Katrina Isn’t Over

On this four year anniversary of Katrina, I am still saddened by the slow progress to rebuild much of New Orleans.

Granted if you visit the typical tourist spots it looks as if everything is in order. But you don’t have to look far to see how much much is still left to do. And a quick look at the demographics tells the picture even more clearly. There are still an estimated 67,000 abandoned or vacant properties.

Want to help? Consider donating money to a true grass roots organization–The Pro Bono Project. It is a non-profit organization based in New Orleans. Founded in the mid-1980s by the Louisiana Bar Foundation, it provides civil legal services to the poor and indigent in a six-parish area by engaging private attorneys to provide their services at no cost.

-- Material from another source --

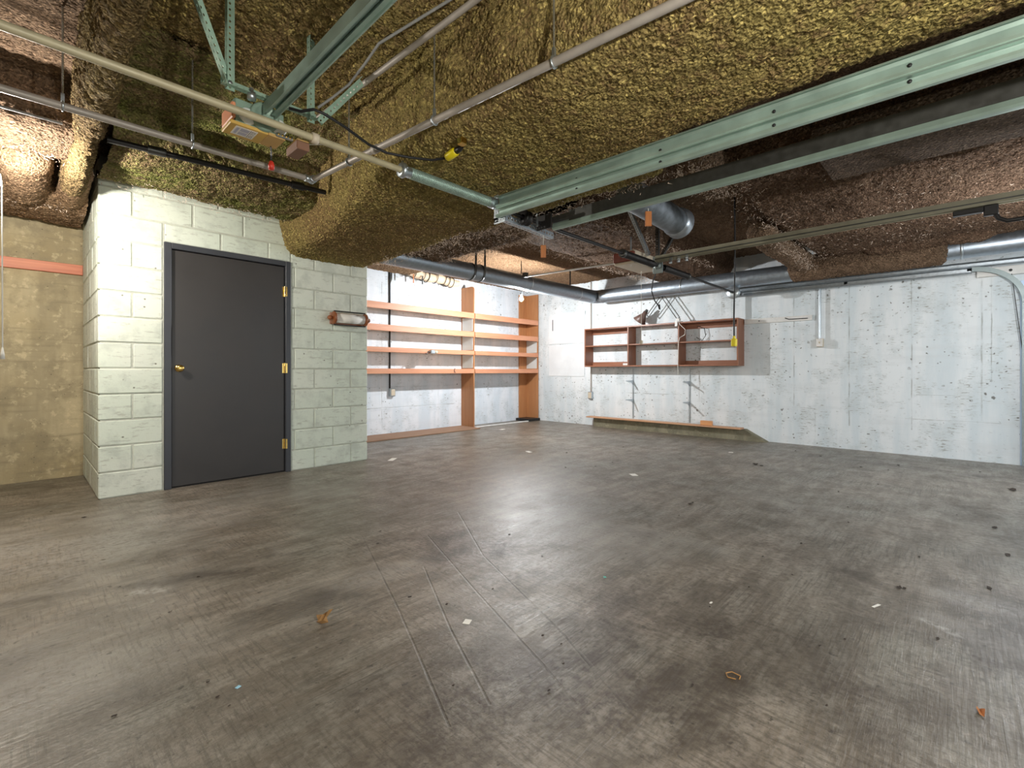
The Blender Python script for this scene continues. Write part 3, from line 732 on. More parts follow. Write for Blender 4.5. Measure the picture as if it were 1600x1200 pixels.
# outlet and conduit on the back wall
t = thing('wall_outlet', 'grey outlet box below the lowest shelf with a black cable running up the back wall', 'outlet', (4.06, YB, .65))
part('outlet_box', MB().box(4.02, 4.12, YB-.055, YB-.002, .60, .73, .008), M['galv'], t)
part('cover_plate', MB().box(4.035, 4.105, YB-.060, YB-.055, .615, .715, .003), M['beige'], t)
part('cable', MB().tube([(4.035, YB-.014, .72), (4.035, YB-.014, 2.2), (4.032, YB-.014, 2.60)], .013, 8), M['black'], t)
part('cable_branch', MB().tube([(4.035, YB-.014, 2.38), (4.07, YB-.014, 2.46), (4.08, YB-.014, 2.60)], .008, 6), M['greywire'], t)

# paper roll holder on the closet wall
t = thing('paper_roll_holder', 'varnished wooden paper roll holder on the pale block wall beside the door', 'roll holder', (2.43, YD, 1.56))
zc, yc = 1.562, YD-.085
part('paper_roll', MB().lathe((2.285, yc, zc), (1,0,0), [(0,0),(0,.050),(.325,.050),(.325,0)], 24), M['paper'], t)
for x, s_ in ((2.262, -1), (2.617, 1)):
    e = part('end_disc', MB().lathe((x, yc, zc), (1,0,0), [(0,0),(0,.062),(.004,.068),(.018,.068),(.022,.062),(.022,0)], 24), M['reelwood'], t)
    part('finial', MB().lathe((x+(.022 if s_ > 0 else 0), yc, zc), (s_,0,0), [(0,.016),(.012,.015),(.02,.024),(.035,.026),(.048,.018),(.055,.006),(.056,0)], 14), M['reelwood'], e)
part('back_board', MB().box(2.265, 2.636, YD-.022, YD-.003, 1.50, 1.625, .004), M['reelwood'], t)
for z in (zc+.072, zc-.072):
    part('rail', MB().tube([(2.27, yc-.012, z), (2.628, yc-.012, z)], .0065, 8), M['black'], t)
for x in (2.273, 2.628): part('bracket_arm', MB().box(x-.009, x+.009, YD-.085, YD-.022, zc-.02, zc+.02, .003), M['reelwood'], t)

# ============================================================ RIGHT WALL
CX0 = 7.06
cb = thing('wall_cabinet', 'open red-stained wooden wall cabinet with six compartments on the white right wall', 'cabinet', (7.19, 3.58, 1.08))
part('top_board', MB().box(CX0, XR-.003, 2.258, 4.90, 1.742, 1.764, .002), M['stained'], cb)
part('bottom_board', MB().box(CX0, XR-.003, 2.258, 4.90, 1.078, 1.10, .002), M['stained'], cb)
for y in (2.258, 3.128, 4.006, 4.878): part('upright', MB().box(CX0, XR-.003, y, y+.022, 1.101, 1.741, .002), M['stained_v'], cb)
for y0, y1 in ((2.281, 3.127), (3.151, 4.005), (4.029, 4.877)):
    part('shelf', MB().box(CX0+.005, XR-.003, y0, y1, 1.438, 1.457, .002), M['stained'], cb)
    for z0, z1 in ((1.665, 1.741), (1.101, 1.165)):
        if y0 == 3.151: continue
        part('back_rail', MB().box(XR-.022, XR-.004, y0, y1, z0, z1, .002), M['stained'], cb)
o = solo('white_adapter', MB().box(7.09, 7.13, 4.03, 4.13, 1.101, 1.135, .004), M['white'], 'tiny white block on the bottom board of the wall cabinet', 'block')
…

The devastation of Hurricane Katrina on the city has resulted in a loss of attorneys, businesses and other sources of funding, while legal needs for the poor have increased well over 200–400%. Additionally, legal needs that were almost non-existent before Katrina have emerged as key issues hampering the rebuilding of the city and the return of its population. Most notably, there is an estimated 26,000 succession (probate) cases waiting to be resolved. Wage and employment issues have also increased due to the massive rebuilding efforts in the region. Family law issues (divorce, custody, etc.) likewise have increased, often related to the stress brought on from the events of Katrina. For the most part, it is the continually emerging legal issues that underlie much of the delay in returning residents to the city.